Türkiye sularına uğramayan tekne



Gemileri yutan Bermuda Şeytan Üçgeni’ne benzer bir şey Türkiye’deki vizyon programının haritasında da var olsa gerek ki, müzik odaklı birçok filmin başına gelen şey, hatta neredeyse tüm İngiliz komedilerinin başına gelen şey “Rock’n Roll Teknesi”nin başına da gelmişti. Özel bir gösterimde ilk görüntülerini seyrettiğimizden beri en merak etttiğimiz film olmasına karşın, ortadan adeta kaybolmuştu. 

İngiliz polisine ve azraile bile külahını ters giydiren bir teknenin öyle kolay kolay hasır altı edilmesi, hele ki var olmayan film muamelesi görmesi mümkün mü? Nitekim filmin şöhreti öyle hızla yayılmıştı ki neredeyse görmeyen bir tek biz kalmıştık. İnternet ortamı filmi tavsiye ettikleri ve keşfetmelerini sağladıkları için birbirlerine minnet dolu teşekkürler sunan insanların yazdıkları blog sayfalarıyla doluydu! 


Haydi, iyice şaşırmanıza yol açacak bir şey daha söyleyeyim. Filmin senaristi ve yönetmeni, Türkiye’de de çok iş yapan ve çok sevilen “Love Actually / Aşk Her Yerde”nin yazarından başkası değildi. Eh, filmde korsanlar da var, denizden akın akın gelen güzel kızlar, güzel adamlar, seks ve rock’n roll da var, ters gidecek ne olabilirdi ki? Bir tek şey belki de. Herkesin kriz, salgın ve savaştan başka bir şey konuşmadığı bir zaman diliminde bu kadar toz pembe, iyimser ve neşeli bir film izlemenin insan sağlığına zararlı bir yanı olabilirdi! Hiç kimseye 60’lar ruhuyla umut aşılamanın alemi yok şimdi! Korkalım ve endişelenelim ki daha çok tüketelim, ekonomi canlansın!

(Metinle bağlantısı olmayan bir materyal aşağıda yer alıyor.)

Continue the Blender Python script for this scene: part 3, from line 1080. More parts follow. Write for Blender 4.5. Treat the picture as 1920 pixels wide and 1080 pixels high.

Oysa Rock’n Roll teknesinde tüketilen tek şey müzik. Richard Curtis’in kendi kuşağındaki tüm müzikseverlerin tatlı anılarına adadığı film, ait olduğu dönem itibarıyla bize çok yabancı görünebilir. Ancak yasakçı ve baskıcı zihniyete biz de aşinayız, o yüzden anlamlı şeylerle dolu. Film, 1960’ların ortasında, devlet radyolarında haftada 45 saatten az pop müzik çalındığı için bir tepki olarak açılan korsan radyoların yükselişini ve bu radyoların bir kuşağın müzik zevkini nasıl değiştirdiğini belgeliyor.

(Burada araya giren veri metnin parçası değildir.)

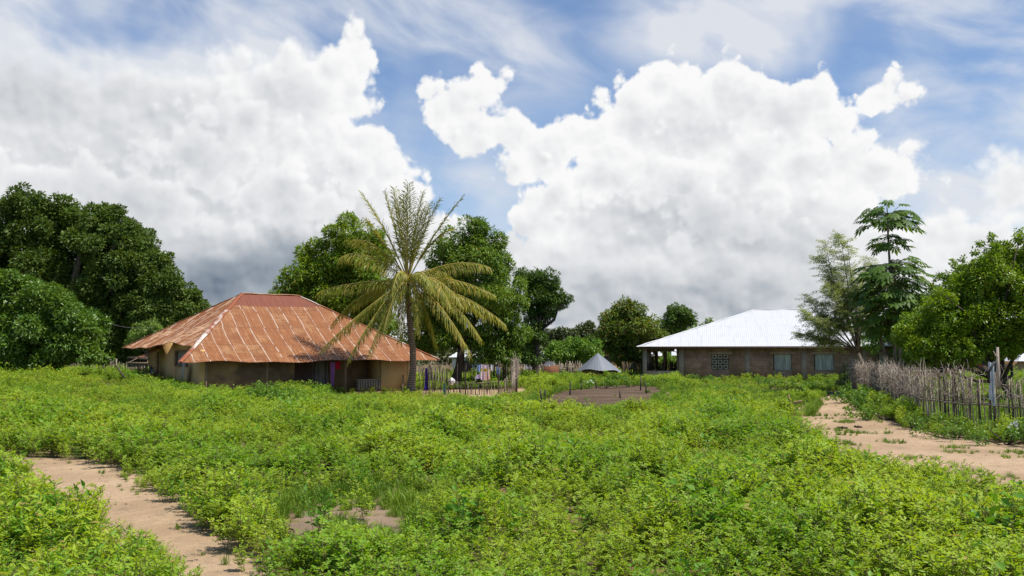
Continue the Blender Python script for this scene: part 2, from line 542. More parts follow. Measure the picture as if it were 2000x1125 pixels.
def rust_roof_mat(name, rust=(0.215, 0.078, 0.025), rust2=(0.270, 0.108, 0.038), pale=(0.42, 0.235, 0.110), bare=(0.54, 0.44, 0.36), pale_amt=0.5, seam=0.82, vlap=1.95, seam_w=0.09, u0=0.0, top_v=None):
    """UV in metres: u along the eave, v up the slope. Sheets, side laps worn to bare metal, cross laps, patchy rust."""
    m, b, out = new_mat(name)
    uv = b.node('ShaderNodeUVMap').outputs[0]
    s = b.node('ShaderNodeSeparateXYZ'); b.l.new(uv, s.inputs[0])
    u, v = s.outputs[0], s.outputs[1]
    row = b.m('FLOOR', b.m('DIVIDE', v, vlap))
    uo = b.m('ADD', b.m('ADD', u, u0), b.m('MULTIPLY', b.m('SINE', b.m('MULTIPLY', row, 2.3)), 0.035))
    fu = b.m('FRACT', b.m('DIVIDE', uo, seam))
    cell = b.m('FLOOR', b.m('DIVIDE', uo, seam))
    wn = b.node('ShaderNodeTexWhiteNoise', noise_dimensions='2D')
    b.put(wn.inputs['Vector'], b.comb(cell, row, 0))
    sheet = wn.outputs['Value']
    streak = b.noise(b.vm('MULTIPLY', uv, (7.0, 0.9, 1)), 1.0, 5, 0.62, '2D').outputs[0]
    patch = b.noise(uv, 0.9, 5, 0.62, '2D', 0.3).outputs[0]
    hor = b.noise(b.vm('MULTIPLY', uv, (1.2, 5.0, 1)), 1.0, 5, 0.6, '2D').outputs[0]
    col = b.mix(b.ss(0.3, 0.7, streak), rust, rust2)
    col = b.mix(b.m('MULTIPLY', b.ss(0.35, 1.0, sheet), 0.5), col, tuple(c * 0.80 for c in rust))
    fade = b.m('ADD', b.m('MULTIPLY', patch, 0.45), b.m('ADD', b.m('MULTIPLY', streak, 0.3), b.m('MULTIPLY', hor, 0.35)))
    fade = b.m('ADD', fade, b.m('MULTIPLY', b.m('SUBTRACT', sheet, 0.5), 0.12))
    col = b.mix(b.m('MULTIPLY', b.ss(0.52, 0.72, fade), pale_amt), col, pale)
    # top row is newer, flat and darker red where its sheets were replaced
    edge = b.noise(b.vm('MULTIPLY', uv, (2.0, 2.2, 1)), 1.0, 4, 0.6, '2D').outputs[0]
    wdt = b.m('MULTIPLY', seam_w, b.lin(0.3, 0.7, 0.5, 1.25, edge))
    sm_ = b.m('LESS_THAN', fu, wdt)
    keep = b.m('GREATER_THAN', b.m('ADD', edge, b.m('MULTIPLY', sheet, 0.25)), 0.42)
    col = b.mix(b.m('MULTIPLY', b.m('MULTIPLY', sm_, keep), 0.92), col, bare)
    dk = b.m('MULTIPLY', b.m('GREATER_THAN', fu, wdt), b.m('LESS_THAN', fu, b.m('ADD', wdt, 0.035)))
    col = b.mix(b.m('MULTIPLY', dk, 0.45), col, (0.10, 0.03, 0.015))
    fv = b.m('FRACT', b.m('DIVIDE', v, vlap))
    lap = b.m('LESS_THAN', fv, 0.022)
    col = b.mix(b.m('MULTIPLY', lap, 0.55), col, (0.11, 0.04, 0.02))
    if top_v:
        nw = b.m('GREATER_THAN', v, top_v)
        col = b.mix(nw, col, b.mix(b.ss(0.3, 0.7, streak), (0.165, 0.050, 0.026), (0.205, 0.066, 0.034)))
        col = b.mix(b.m('MULTIPLY', nw, b.m('MULTIPLY', b.m('LESS_THAN', fu, 0.03), 0.6)), col, (0.09, 0.03, 0.02))
    p = b.node('ShaderNodeBsdfPrincipled')
    b.put(p.inputs['Base Color'], col)
    p.inputs['Roughness'].default_value = 0.62
    p.inputs['Specular IOR Level'].default_value = 0.35
    b.l.new(p.outputs[0], out.inputs[0])
    return m


def white_roof_mat(name, c=(0.56, 0.56, 0.56), dirt=(0.46, 0.46, 0.455), seam=0.86, vlap=2.6):
    m, b, out = new_mat(name)
    uv = b.node('ShaderNodeUVMap').outputs[0]
    s = b.node('ShaderNodeSeparateXYZ'); b.l.new(uv, s.inputs[0])
    u, v = s.outputs[0], s.outputs[1]
    n = b.noise(b.vm('MULTIPLY', uv, (3.0, 0.5, 1)), 1.0, 5, 0.6, '2D').outputs[0]
    col = b.mix(b.m('MULTIPLY', b.ss(0.45, 0.8, n), 0.5), c, dirt)
    row = b.m('FLOOR', b.m('DIVIDE', v, vlap))
    lap = b.m('LESS_THAN', b.m('FRACT', b.m('DIVIDE', v, vlap)), 0.02)
    sd = b.m('LESS_THAN', b.m('FRACT', b.m('DIVIDE', b.m('ADD', u, b.m('MULTIPLY', row, 0.31)), seam * 3)), 0.015)
    col = b.mix(b.m('MULTIPLY', b.m('MAXIMUM', lap, sd), 0.5), col, (0.35, 0.36, 0.38))
    p = b.node('ShaderNodeBsdfPrincipled')
    b.put(p.inputs['Base Color'], col)
    p.inputs['Roughness'].default_value = 0.45
    p.inputs['Specular IOR Level'].default_value = 0.5
    b.l.new(p.outputs[0], out.inputs[0])
    return m


def block_mat(name, c1, c2, mortar, bw=0.42, bh=0.21, rough=0.9, mort=0.012, stain=None):
    """UV in metres on the wall: u along, v up"""
    m, b, out = new_mat(name)
    uv = b.node('ShaderNodeUVMap').outputs[0]
    br = b.node('ShaderNodeTexBrick')
    b.put(br.inputs['Vector'], uv)
    b.put(br.inputs['Color1'], c1); b.put(br.inputs['Color2'], c2); b.put(br.inputs['Mortar'], mortar)
    br.inputs['Scale'].default_value = 1.0
    br.inputs['Brick Width'].default_value = bw
    br.inputs['Row Height'].default_value = bh
    br.inputs['Mortar Size'].default_value = mort
    br.inputs['Mortar Smooth'].default_value = 0.4
    br.inputs['Bias'].default_value = 0.0
    n = b.noise(uv, 1.6, 6, 0.65, '2D').outputs[0]
    n2 = b.noise(uv, 14.0, 4, 0.7, '2D').outputs[0]
    col = b.mix(b.ss(0.35, 0.7, n), br.outputs[0], tuple(x * 0.72 for x in c1))
    col = b.mix(b.m('MULTIPLY', b.ss(0.62, 0.75, n2), 0.5), col, tuple(min(1, x * 1.9) for x in c1))
    if stain is not None:
        s = b.node('ShaderNodeSeparateXYZ'); b.l.new(uv, s.inputs[0])
        st = b.m('MULTIPLY', b.ss(0.9, 0.1, b.m('ADD', s.outputs[1], b.m('MULTIPLY', b.m('SUBTRACT', n, 0.5), 1.2))), 0.7)
        col = b.mix(st, col, stain)
    p = b.node('ShaderNodeBsdfPrincipled')
    b.put(p.inputs['Base Color'], col)
    p.inputs['Roughness'].default_value = rough
    p.inputs['Specular IOR Level'].default_value = 0.15
    bn = b.node('ShaderNodeBump'); bn.inputs['Strength'].default_value = 0.6; bn.inputs['Distance'].default_value = 0.02
    b.put(bn.inputs['Height'], b.m('ADD', n2, b.m('MULTIPLY', br.outputs['Fac'], -0.8)))
    b.l.new(bn.outputs[0], p.inputs['Normal'])
    b.l.new(p.outputs[0], out.inputs[0])
    return m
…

Korsan radyolar, açık denizde demirlemiş teknelerden yayın yaptıkları için hiçbir yasayı ihlal etmiyor, bu yüzden de kapatılamıyorlar. Ancak yayımladıkları müziğin “kabul edilemez” ve “ahlaksızca” oluşu yüzünden, DJ’lerin günlük konuşma diliyle ve argoyla yayın yapması nedeniyle devlet büyüklerinin şimşeklerini üzerlerine çekiyorlar. Üstelik tam 25 milyon insan, devlet radyolarını değil, soluksuz bu radyoları dinliyor.

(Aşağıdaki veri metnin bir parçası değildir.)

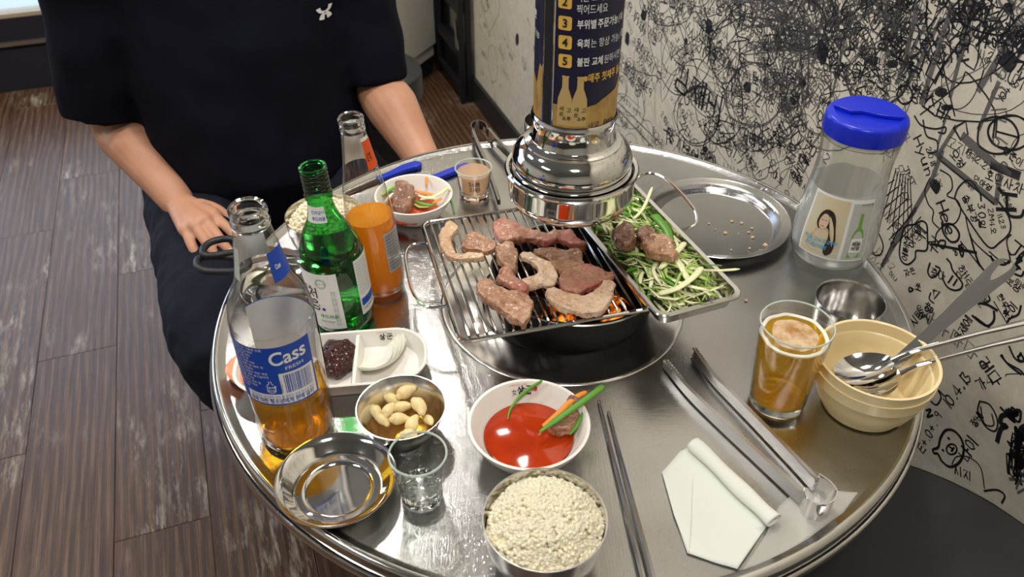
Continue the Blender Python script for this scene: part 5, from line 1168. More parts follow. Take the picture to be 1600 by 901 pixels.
o = MB().lathe([(rf*.86, bl_+.0003), (rf*.90, bl_+.0011), (rf*.98, bl_+.0016), (rf, bl_+.0004), (rf, bl_-.0022), (rf*.94, bl_+.0001)], 64, close=True, fr=lambda a, z: 1+.05*mnoise.noise((cos(a)*2.5, sin(a)*2.5, 1))*(1 if z > bl_ else 0)).build('beer_foam', M['foam'], None, (BG[0], BG[1], TZ+.0004), sharp=0); tag(o, 'ring of thin cream foam on the beer in the glass', 'foam')
MB().lathe([(0, bl_+.0008), (rf*.62, bl_+.0008), (rf*.70, bl_+.0003)], 48, fr=lambda a, z: 1+.16*mnoise.noise((cos(a)*1.5, sin(a)*1.5, 5))).build('foam_film', M['film'], o, sharp=0)
# cream bowls, one inside the other
CB = (.3725, .622)
def cream(z0, label):
    return lathe_thing('cream_bowl', label, 'bowl', CB, shell([(0, .003), (.036, .003), (.037, 0), (.0415, 0), (.0430, .004), (.0490, .013), (.0545, .027), (.0568, .0380), (.0576, .0392), (.0590, .0400), (.0600, .0520), (.0605, .0540)], .0026), M['cream'], z=z0)
cream(.0024, 'lower cream melamine bowl of the nested pair'); cream(.0145, 'upper cream melamine bowl of the nested pair holding the spoons')

# ================================================================== cutlery, tongs, scissors, napkins
def orient(o, p0, p1, roll=0.0):                         # local +X from p0 to p1, local Z up
    x = (Vector(p1)-Vector(p0)).normalized(); y = Vector((0, 0, 1)).cross(x).normalized(); z = x.cross(y)
    m = Matrix((x, y, z)).transposed(); m = m @ Matrix.Rotation(roll, 3, 'X'); o.matrix_world = Matrix.Translation(p0) @ m.to_4x4()
def spoon(label, p0, p1, L=.205, bw=.019, bl=.029, roll=0.0, name='spoon'):
    t = thing(name, label, 'spoon')
    b = MB()
    def sf(i, j, dz):
        a = 2*pi*i; r = j; x = -bl*.0+bl*r*cos(a); y = bw*r*sin(a)*(1-.14*cos(a)); return (x, y, -.0075*(1-r*r)+dz)
    b.grid(lambda i, j: sf(i, j, .0006), 32, 6); b.grid(lambda i, j: sf(i, j, -.0006), 32, 6); b.grid(lambda i, j: sf(i, 1, .0006-.0012*j), 32, 1); b.build('spoon_bowl', M['chrome'], t, sharp=60)
    h = MB(); st = [(bl*.93, .0040, .0013, .0), (bl*1.15, .0036, .0016, .0015), (bl*1.6, .0030, .0018, .0045), (L*.5, .0034, .0016, .0055), (L*.8, .0050, .0013, .0035), (L-.03, .0058, .0011, .0015), (L-.027, .002, .0008, .0012)]
    def hf(i, j):
        k = min(int(i*(len(st)-1)), len(st)-2); f = i*(len(st)-1)-k; s0, s1 = st[k], st[k+1]; x, w, th, z = [s0[q]+(s1[q]-s0[q])*f for q in range(4)]
        a = 2*pi*j; return (x, w*cos(a), z+th*sin(a))
    h.grid(hf, 24, 12); h.build('handle', M['chrome'], t, sharp=60)
    orient(t, p0, p1, roll); return t
spoon('polished spoon with its bowl up front in the upper cream bowl', at(1350, 574, .052), at(1600, 508, .098), L=.235, bw=.0205, bl=.030)
spoon('polished spoon lying under the other spoon in the upper cream bowl', at(1368, 592, .0435), at(1600, 532, .088), L=.235, bw=.019, bl=.026)
lt = thing('ladle', 'steel ladle with a slotted flat handle standing in the upper cream bowl', 'ladle')
p0, p1 = at(1388, 578, .043), at(1580, 408, .135); Ll = (p1-p0).length
w = MB(); out = [(.0, .0055), (.02, .0058), (.05, .0062), (Ll*.5, .0075), (Ll*.8, .0105), (Ll*.93, .0120), (Ll*.985, .0095), (Ll, .004)]
top = [(x, y) for x, y in out[:-2]]+[(Ll-.012+.012*cos(a), .0118*sin(a)) for a in [pi*.46-pi*.92*i/14 for i in range(15)]]+[(x, -y) for x, y in out[:-2][::-1]]
hole = [(Ll*.925+.013*cos(a)*(1 if cos(a) > 0 else 1.25), (.0050+.0016*cos(a))*sin(a)) for a in [2*pi*i/36 for i in range(36)]]
lb = bmesh.new()
for ring in (top, hole):
    vv = [lb.verts.new((x, y, .001)) for x, y in ring]
    for i in range(len(vv)): lb.edges.new((vv[i], vv[(i+1) % len(vv)]))
bmesh.ops.triangle_fill(lb, use_beauty=True, edges=lb.edges); lm = bpy.data.meshes.new('handle'); lb.to_mesh(lm); lb.free(); lm.materials.append(M.setdefault('ladle', steel('worn_ladle_steel', .50, .17)))
ho = bpy.data.objects.new('handle', lm); COL.objects.link(ho); ho.parent = lt; s_ = ho.modifiers.new('s', 'SOLIDIFY'); s_.thickness = .0018
hb = ho.modifiers.new('b', 'BEVEL'); hb.width = .0005; hb.segments = 2; hb.limit_method = 'ANGLE'
b = MB(); b.grid(lambda i, j: (-.012+.020*j*cos(2*pi*i), .019*j*sin(2*pi*i), -.010*(1-j*j)+.001), 28, 6); b.build('ladle_bowl', M['steel'], lt, sharp=60)
orient(lt, p0, p1, R(11))
# chopsticks
for i, (a, b_, lab) in enumerate((((936, 627), (1012, 935), 'steel chopstick nearer the sauce bowl and rice'), ((951, 644), (1030, 945), 'steel chopstick nearer the paper napkin'))):
    p0, p1 = at(*a, .0024), at(*b_, .0036); c = p0.copy(); mb = MB(); n = 8
    mb.limb([(p1-p0)*k/n for k in range(n+1)], [.0017+.0017*min(1, k/n*1.3) for k in range(n+1)], 8)
    tag(mb.build('chopstick', M['steel'], None, c, sharp=30), lab, 'chopstick', 'pair of steel chopsticks')
# tongs: strip bent at a spring loop, two channelled arms, toothed tips
def strip(mb, path, hs, z0s, th=.0011, lipw=.0, side=1):
    P = cr(path, 6); H = lerps(hs, 6); Z0 = lerps(z0s, 6); n = len(P); vs = []; fs = []
    for i in range(n):
        t = P[min(i+1, n-1)]-P[max(i-1, 0)]; t.z = 0; t.normalize(); nn = Vector((-t.y, t.x, 0))*side; h = H[i]; z = Z0[i]
        sec = [(lipw, 0), (0, 0), (0, h), (lipw, h), (lipw, h-th), (th, h-th), (th, th), (lipw, th)] if lipw else [(0, 0), (0, h), (th, h), (th, 0)]
        for o_, zz in sec: vs.append(P[i]+nn*o_+Vector((0, 0, z+zz)))
    m = len(sec)
    for i in range(n-1):
        for k in range(m): fs.append((i*m+k, i*m+(k+1) % m, (i+1)*m+(k+1) % m, (i+1)*m+k))
    fs.append(tuple(range(m))); fs.append(tuple((n-1)*m+k for k in range(m-1, -1, -1))); mb.add(vs, fs)
def tongs(label, armA, armB, loop, z, hA, hB, hl, m1, m2):
    t = thing('tongs', label, 'tongs', at(*loop[len(loop)//2], 0)); org = t.location.copy()
    A = [at(*p, z)-org for p in armA]; B = [at(*p, z)-org for p in armB]; Lp = [at(*p, z)-org for p in loop]
    for q in A+B+Lp: q.z = 0
    for nm, P, hh, sd in (('arm', A, hA, 1), ('arm', B, hB, -1)):
        mb = MB(); n = len(P); hs = [hh[0]+(hh[1]-hh[0])*k/(n-1) for k in range(n)]; strip(mb, P, hs, [z-.006]*n, .0012, .0042, sd)
        t0 = P[0]; d = (P[1]-P[0]).normalized(); nn = Vector((-d.y, d.x, 0))*sd
        for k in range(8):                                # teeth along the gripping edge
            c = t0+d*(.002+.0042*k)+Vector((0, 0, z-.006+hh[0]))
            for e in (0, 1):
                c2 = c+nn*.0036*e; mb.add([c2, c2+d*.0036, c2+d*.0018+Vector((0, 0, .0024)), c2+nn*.0009, c2+d*.0036+nn*.0009, c2+d*.0018+nn*.0009+Vector((0, 0, .0024))], [(0, 1, 2), (5, 4, 3), (0, 2, 5, 3), (1, 4, 5, 2), (0, 3, 4, 1)])
        mb.build(nm, m1, t, sharp=30)
    mb = MB(); n = len(Lp); strip(mb, Lp, [hl]*n, [z-.008]*n, .0012, 0, 1); mb.build('spring_loop', m2, t, sharp=30)
    return t
tongs('steel tongs with toothed tips lying between napkin and beer glass', [(1036, 566), (1066, 604), (1100, 640), (1170, 706), (1236, 768), (1252, 782)], [(1086, 546), (1116, 588), (1140, 614), (1196, 672), (1262, 742), (1276, 760)],
      [(1250, 780), (1256, 796), (1276, 806), (1296, 800), (1302, 784), (1290, 768), (1274, 757)], .0085, (.010, .018), (.010, .018), .025, M['dull_steel'], M['chrome'])
tt = tongs('dark steel tongs leaning over the far rim behind the shot glass', [(782, 314), (772, 284), (760, 252), (748, 226), (741, 210)], [(842, 300), (820, 270), (798, 246), (776, 224), (762, 208)],
      [(742, 212), (737, 203), (741, 196), (750, 195), (758, 199), (762, 209)], .0165, (.009, .015), (.009, .015), .016, M['dark_steel'], M['dark_steel'])
# black-handled scissors across the small plate
sx = thing('scissors', 'steel scissors with black plastic handles sticking out over the table rim', 'scissors', at(470, 398, .030)); og_ = sx.location.copy()
def sp(px, py, z): return at(px, py, z)-og_
def loopr(pts, z, r): return MB().tube(cr([sp(x, y, z) for x, y in pts], 5, True), r, 10, closed=True)
loopr([(319, 398), (318, 388), (330, 378), (352, 373), (374, 376), (384, 384), (376, 392), (352, 396), (334, 399)], .036, .0046).build('handle', M['black_plastic'], sx)
loopr([(308, 414), (312, 403), (332, 400), (362, 402), (384, 404), (388, 414), (372, 423), (342, 424), (318, 422)], .031, .0048).build('handle', M['black_plastic'], sx)
for pts, z, wd in (([(374, 384), (405, 386), (440, 391), (472, 397), (505, 401), (524, 404)], .034, [.0040, .0042, .0046, .0062, .0044, .0004]), ([(380, 412), (408, 405), (440, 399), (472, 396), (505, 397), (522, 399)], .0315, [.0040, .0042, .0046, .0062, .0044, .0004])):
    P = [sp(x, y, z) for x, y in pts]; P = cr(P, 4); W_ = lerps(wd, 4); mb = MB(); vs = []; fs = []
    for i, p in enumerate(P):
        t_ = P[min(i+1, len(P)-1)]-P[max(i-1, 0)]; nn = Vector((-t_.y, t_.x, 0)).normalized()*W_[i]
        for q, zz in ((nn, -.0008), (-nn, -.0008), (-nn, .0008), (nn, .0008)): vs.append(p+q+Vector((0, 0, zz)))
    for i in range(len(P)-1):
        for k in range(4): fs.append((i*4+k, i*4+(k+1) % 4, i*4+4+(k+1) % 4, i*4+4+k))
    fs += [(0, 1, 2, 3), tuple((len(P)-1)*4+k for k in (3, 2, 1, 0))]; mb.add(vs, fs); mb.build('blade', M['steel'], sx, sharp=30)
MB().ell(sp(474, 397, .0355), (.0034, .0034, .0014), 14, 8).build('pivot', M['steel'], sx)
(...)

 Korsan radyoların saltanatı çok uzun sürmemiş, çünkü “Denizcilik İhlal Yasası” diye bir yasa icat edilerek tepelerine binivermişler. Ne var ki yayın yaptıkları dönemde İngiliz müzik tarihine de damgalarını vurmuşlar. Beatles ve Rolling Stones gibi grupların yükselişinde payları olduğunu düşünenlerin sayısı hiç de az değil. Yönetmen Curtis de, radyoyu yastığının altına saklayarak dinleyen ve bir şeye karşı geldiği için heyecanlanan sayısız çocuktan biri. Buna karşın, filmin bir dönem filmi gerçekliği ve doğruculuğu taşımak gibi bir kaygısı yok. 

Radio Rock teknesinin mürettebatı ile Posta Bakanı Alistair Dormandy (Branagh) arasındaki kedi fare oyunu gerçek. Sadece iyice karikatürize hale getirilmiş o kadar. Hatta Özel Suikastçı ünvanıyla tekneye sızıp sabote etmeye çalışan Dominic Twatt (Davenport) karakterinde de gerçeklik payı var. Teknedeki evlilik töreni de doğru, ama balayı gecesinden sonrası kurgu. Hatta filmin bütçesinin büyük kısmını yutan tüm final sahnesinde de birçok şey doğru. Ama film bir “The Doors” olmaktansa, daha ziyade “M.A.S.H”, “Animal House” ve “Almost Famous / Şöhrete Bir Adım”ın bir harmanı gibi görünüyor. Zaten öylesine deli dolu bir kurgusu var ki böyle bir dönemin yaşandığına bile inanmak neredeyse imkansız. 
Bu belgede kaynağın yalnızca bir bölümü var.